The Tribunal’s lack of jurisdiction
There being no protected investment under the Slovakia-Greece BIT, the dispute subject matter of the arbitration was held not to be related to an investment, and therefore such dispute was decided not to fall under the jurisdiction of ICSID and the competence of the Tribunal.

Conclusion
Despite the definition of “investment” seeming broad, a BIT may not be broad enough to cover a government bond as an investment. The text of a BIT is carefully drafted to reflect the objectives of the particular State parties and is as similar to the wording of other BITs as it is different.

The definition of investment under BITs is subject to ongoing investigation. The Greek financial crisis affected the Cypriot economy through the exposure of Cypriot banks to Greek sovereign debt. The financial measures Cyprus had to take in 2013 to save the state economy caused substantial losses to Greek bondholders and depositors in Cypriot banks. Such bondholders and depositors have turned to ICSID as “investors” in Cyprus, seeking compensation for their losses under the Greece – Cyprus BIT. Whether such bonds and bank account deposits constitute protected “investments” under that BIT remains to be determined in two currently on-going ICSID arbitrations.
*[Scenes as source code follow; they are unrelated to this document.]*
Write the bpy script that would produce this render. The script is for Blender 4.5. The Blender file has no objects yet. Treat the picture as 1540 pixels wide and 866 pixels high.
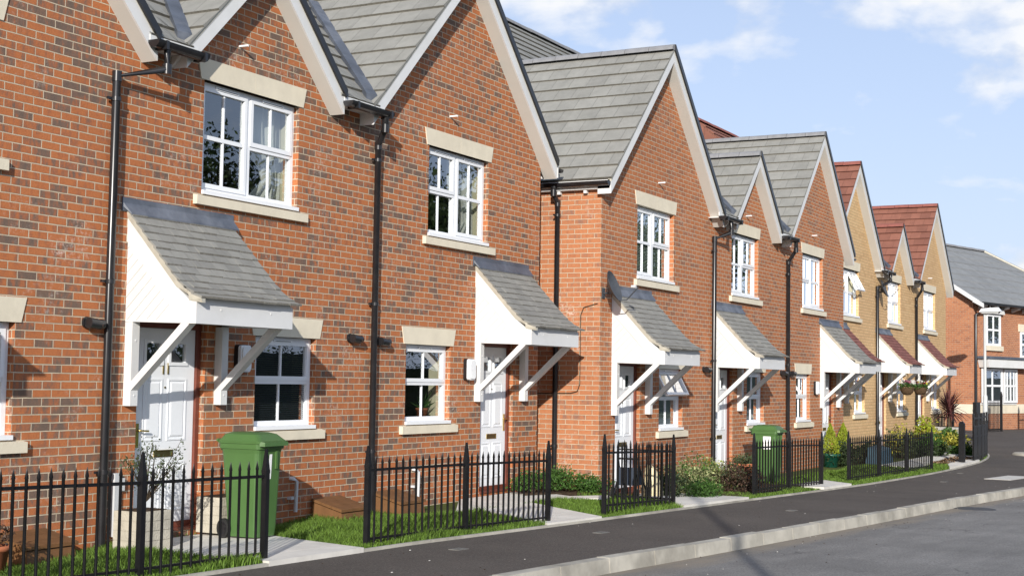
import bpy, math, random
from mathutils import Vector, Matrix
R_ = random.Random(7)
sc = bpy.context.scene
COL = sc.collection
rad = math.radians
DA, DB, DC = 9.83, 9.08, 9.53           # facade planes of the three terraces (street runs along X, houses at +Y)

# ------------------------------------------------------------------ helpers
class MB:
    def __init__(s): s.v=[]; s.f=[]; s.m=[]; s.uv=[]; s.sm=[]
    def face(s, pts, m=0, uv=None, smooth=False):
        i=len(s.v); s.v.extend([tuple(p) for p in pts]); s.f.append(tuple(range(i,i+len(pts)))); s.m.append(m); s.uv.append(uv); s.sm.append(smooth)
    def mesh(s, vs, fs, m=0, smooth=False):
        i=len(s.v); s.v.extend([tuple(p) for p in vs])
        for f in fs: s.f.append(tuple(i+k for k in f)); s.m.append(m); s.uv.append(None); s.sm.append(smooth)
    def box(s, x0,x1,y0,y1,z0,z1,m=0):
        vs=[(x0,y0,z0),(x1,y0,z0),(x1,y1,z0),(x0,y1,z0),(x0,y0,z1),(x1,y0,z1),(x1,y1,z1),(x0,y1,z1)]
        s.mesh(vs,[(0,3,2,1),(4,5,6,7),(0,1,5,4),(1,2,6,5),(2,3,7,6),(3,0,4,7)],m)
    def hexa(s, a, b, m=0):
        """two matching quads a (first) and b, joined"""
        s.mesh(list(a)+list(b),[(0,3,2,1),(4,5,6,7),(0,1,5,4),(1,2,6,5),(2,3,7,6),(3,0,4,7)],m)
    def prism(s, poly, vec, m=0):
        n=len(poly); v=Vector(vec)
        a=[Vector(p) for p in poly]; b=[p+v for p in a]
        s.mesh(a+b,[tuple(range(n-1,-1,-1)),tuple(range(n,2*n))]+[(i,(i+1)%n,n+(i+1)%n,n+i) for i in range(n)],m)
    def beam(s, p, q, w, h, up=(0,0,1), m=0):
        p=Vector(p); q=Vector(q); d=(q-p).normalized(); sd=d.cross(Vector(up)).normalized(); u=sd.cross(d)
        a=[p+sd*(w/2*i)+u*(h/2*j) for i,j in((-1,-1),(1,-1),(1,1),(-1,1))]
        b=[x+(q-p) for x in a]; s.hexa(a,b,m)
    def tube(s, path, r, n=8, m=0, cap=True, smooth=True):
        P=[Vector(p) for p in path]; rs=r if isinstance(r,(list,tuple)) else [r]*len(P)
        rings=[]; up=Vector((0.13,0.31,0.94))
        for i,p in enumerate(P):
            d=((P[min(i+1,len(P)-1)]-P[max(i-1,0)])).normalized()
            a=d.cross(up)
            if a.length<.05: a=d.cross(Vector((1,0,0)))
            a.normalize(); b=d.cross(a)
            rings.append([p+(a*math.cos(2*math.pi*k/n)+b*math.sin(2*math.pi*k/n))*rs[i] for k in range(n)])
        vs=[q for rg in rings for q in rg]; fs=[]
        for i in range(len(P)-1):
            for k in range(n): fs.append((i*n+k,i*n+(k+1)%n,(i+1)*n+(k+1)%n,(i+1)*n+k))
        s.mesh(vs,fs,m,smooth)
        if cap:
            s.face(rings[0][::-1],m); s.face(rings[-1],m)
    def lathe(s, c, prof, n=16, m=0, smooth=True):
        c=Vector(c); vs=[]
        for r,z in prof:
            for k in range(n): vs.append(c+Vector((r*math.cos(2*math.pi*k/n),r*math.sin(2*math.pi*k/n),z)))
        fs=[]
        for i in range(len(prof)-1):
            for k in range(n): fs.append((i*n+k,i*n+(k+1)%n,(i+1)*n+(k+1)%n,(i+1)*n+k))
        s.mesh(vs,fs,m,smooth)
    def build(s, name, mats, parent=None, loc=None, uvscale=1.0):
        me=bpy.data.meshes.new(name)
        org=ORG[parent] if parent is not None else Vector(loc if loc is not None else (0,0,0))
        me.from_pydata([(x-org[0],y-org[1],z-org[2]) for x,y,z in s.v],[],s.f)
        if not isinstance(mats,(list,tuple)): mats=[mats]
        for m in mats: me.materials.append(M[m] if isinstance(m,str) else m)
        me.polygons.foreach_set('material_index',s.m)
        me.polygons.foreach_set('use_smooth',s.sm)
        uvl=me.uv_layers.new(name='UVMap'); uvd=[0.0]*(2*len(me.loops))
        k=0
        for fi,f in enumerate(s.f):
            u=s.uv[fi]
            if u is None:
                p=[Vector(s.v[i]) for i in f]; n=Vector((0,0,0))
                for i in range(len(p)): 
                    a=p[i]-p[0]; b=p[(i+1)%len(p)]-p[0]; n+=a.cross(b)
                if n.length>1e-12: n.normalize()
                if abs(n.z)>.985: u=[(q.x,q.y) for q in p]
                else:
                    t=Vector((-n.y,n.x,0)); t.normalize()
                    if abs(t.y)>abs(t.x):
                        if t.y<0: t=-t
                    elif t.x<0: t=-t
                    w=n.cross(t); 
                    if w.z<0: w=-w
                    u=[(q.dot(t),q.dot(w)) for q in p]
            for a,b in u: uvd[k]=a; uvd[k+1]=b; k+=2
        uvl.data.foreach_set('uv',uvd)
        me.update(); 
        o=bpy.data.objects.new(name,me); COL.objects.link(o)
        if parent is not None: o.parent=parent; ORG[o]=org
        else: o.location=org; ORG[o]=org
        return o
ORG={}
def thing(name,label,cat,loc,group=None):
    o=bpy.data.objects.new(name,None); COL.objects.link(o); o.location=loc; o.empty_display_size=.2
    ORG[o]=Vector(loc); o['label']=label; o['category']=cat
    if group: o['group']=group
    return o
def tag(o,label,cat,group=None,kind=None):
    o['label']=label; o['category']=cat
    if group: o['group']=group
    if kind: o['kind']=kind
    return o
def struct(o): o['kind']='structure'; return o

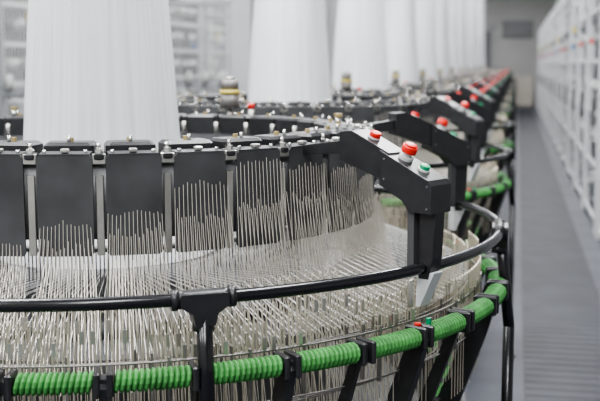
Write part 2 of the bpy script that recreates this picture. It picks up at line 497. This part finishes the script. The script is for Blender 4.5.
b.box((0,0,0.62),(0.85,0.6,1.16),M_beige,0,0.02); b.box((0,0,0.03),(0.8,0.55,0.06),M_casting)
b.box((-0.21,-0.305,0.62),(0.39,0.02,1.05),M_beige,0,0.008); b.box((0.21,-0.305,0.62),(0.39,0.02,1.05),M_beige,0,0.008)
b.box((-0.04,-0.325,0.65),(0.015,0.02,0.14),M_steel); b.box((0.04,-0.325,0.65),(0.015,0.02,0.14),M_steel)
obj('storage_cabinet',b.mesh('storage_cabinet'),None,(0.25,42.9,0))

# ---------------- room ----------------
X0,X1,Y0,Y1,H=-9,5,-4,44,5.5
def floor_mat():
    m=bpy.data.materials.new('grey_blue_floor'); m.use_nodes=True
    nt=m.node_tree; b=nt.nodes['Principled BSDF']; b.inputs['Roughness'].default_value=0.55
    b.inputs['Specular IOR Level'].default_value=0.2
    tc=nt.nodes.new('ShaderNodeTexCoord')
    mp=nt.nodes.new('ShaderNodeMapping'); mp.inputs['Scale'].default_value=(1.0,1.6,1)
    nt.links.new(tc.outputs['Object'],mp.inputs[0])
    n=nt.nodes.new('ShaderNodeTexNoise'); n.inputs['Scale'].default_value=1.6; n.inputs['Detail'].default_value=5
    nt.links.new(mp.outputs[0],n.inputs['Vector'])
    r=nt.nodes.new('ShaderNodeValToRGB')
    r.color_ramp.elements[0].position=0.3; r.color_ramp.elements[0].color=(0.055,0.058,0.070,1)
    r.color_ramp.elements[1].position=0.7; r.color_ramp.elements[1].color=(0.085,0.09,0.107,1)
    nt.links.new(n.outputs[0],r.inputs[0]); nt.links.new(r.outputs[0],b.inputs['Base Color'])
    return m
M_floor=floor_mat()
M_mat=mat('rubber_mat',(0.030,0.032,0.040),0.55,0,0.25,3,spec=0.22)
M_mat2=mat('rubber_mat_rib',(0.040,0.042,0.052),0.55,0,0.25,3,spec=0.22)
M_wall=mat('wall_paint',(0.38,0.38,0.37),0.7,0,0.05,1)
M_ceil=mat('ceiling_paint',(0.5,0.5,0.5),0.8,0,0.03,1)
def slab(name,c,s,m):
    b=MB(); b.box((0,0,0),s,m); return obj(name,b.mesh(name),None,c)
slab('floor',((X0+X1)/2,(Y0+Y1)/2,-0.05),(X1-X0,Y1-Y0,0.1),M_floor)
slab('ceiling',((X0+X1)/2,(Y0+Y1)/2,H+0.05),(X1-X0,Y1-Y0,0.1),M_ceil)
slab('wall_back',((X0+X1)/2,Y1+0.05,H/2),(X1-X0,0.1,H),M_wall)
slab('wall_front',((X0+X1)/2,Y0-0.05,H/2),(X1-X0,0.1,H),M_wall)
slab('wall_left',(X0-0.05,(Y0+Y1)/2,H/2),(0.1,Y1-Y0,H),M_wall)
slab('wall_right',(X1+0.05,(Y0+Y1)/2,H/2),(0.1,Y1-Y0,H),M_wall)
b=MB(); b.box((0,0,0.004),(0.56,38,0.008),M_mat)
for k in range(316): b.box((0,-18.9+k*0.12,0.009),(0.54,0.06,0.002),M_mat2)
obj('rubber_mat',b.mesh('rubber_mat'),None,(0.36,22.5,0))
b=MB()
for x in(-1.2,1.2): b.box((x,0,1.6),(0.1,0.08,3.2),M_col)
b.box((0,0,3.2),(2.5,0.08,0.1),M_col)
for k in range(16): b.box((0,0.01,0.1+k*0.19),(2.3,0.04,0.17),M_casting,0,0.01)
obj('door_1',b.mesh('door_1'),None,(-2.2,Y1-0.06,0))
b=MB()
b.box((0,0,0),(1.2,0.06,0.7),M_casting,0,0.01)
for k in range(6): b.box((0,-0.04,-0.27+k*0.11),(1.1,0.05,0.03),M_col)
obj('wall_vent',b.mesh('wall_vent'),None,(0.0,Y1-0.04,3.1))

# lamps
M_em=bpy.data.materials.new('lamp_tube'); M_em.use_nodes=True
bb=M_em.node_tree.nodes['Principled BSDF']; bb.inputs['Emission Color'].default_value=(1,0.98,0.95,1); bb.inputs['Emission Strength'].default_value=6
b=MB()
b.box((0,0,0.06),(0.5,3.0,0.05),M_white,0,0.01)
for x in(-0.12,0.12): b.cyl((x,-1.45,0.01),(x,1.45,0.01),0.018,M_em,10)
for y in(-1,1): b.cyl((0,y,0.08),(0,y,0.5),0.008,M_steel,8)
lm=b.mesh('lamp_housing')
for yy in(-1.5,3.5,8.5,14,20,26,32,38.5):
    for xx in(-6.5,-2.6,0.3):
        e=empty('ceiling_lamp',(xx,yy,5.0)); obj('lamp_housing',lm,e)
        L=bpy.data.lights.new('lamp_light','AREA'); L.shape='RECTANGLE'; L.size=0.5; L.size_y=2.9
        L.energy=260 if yy<10 else 190
        L.color=(0.98,0.99,1.0)
        o=bpy.data.objects.new('lamp_light',L); COL.objects.link(o); o.parent=e; o.location=(0,0,-0.03)
w=bpy.data.worlds.new('World'); S.world=w; w.use_nodes=True
w.node_tree.nodes['Background'].inputs[0].default_value=(0.8,0.85,0.9,1)
w.node_tree.nodes['Background'].inputs[1].default_value=0.5

cam=bpy.data.cameras.new('camera'); co=bpy.data.objects.new('camera',cam); COL.objects.link(co)
cam.lens=63; cam.sensor_width=36; cam.clip_start=0.05; cam.clip_end=200
co.location=(0,0,1.7)
co.rotation_euler=(math.radians(90-7.4),0,math.radians(11.57))
cam.dof.use_dof=True; cam.dof.focus_distance=2.55; cam.dof.aperture_fstop=3.5
S.camera=co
[1] HICEE B.V. v. Slovak Republic, UNCITRAL, PCA Case No. 2009-11
ST-AD GmbH v. Republic of Bulgaria, UNCITRAL, PCA Case No. 2011-06
El Paso Energy International Company v. The Argentine Republic, ICSID Case No. ARB/03/15
BG Group Plc. v. The Republic of Argentina, UNCITRAL
Urbaser S.A. & Consorcio de Aguas Bilbao Bizkaia, Bilbao Biskaia Ur Partzuergoa v. Argentine
Republic, ICSID Case No. ARB/07/26
CMS Gas Transmission Company v. Argentine Republic, ICSID Case No. ARB/01/8
Sergei Paushok & Ors. v. Government of Mongolia, UNCITRAL, Award on Jurisdiction and Liability of
April 28, 2011
[2] Abaclat and Others v. Argentine Republic, ICSID Case No. ARB/07/5.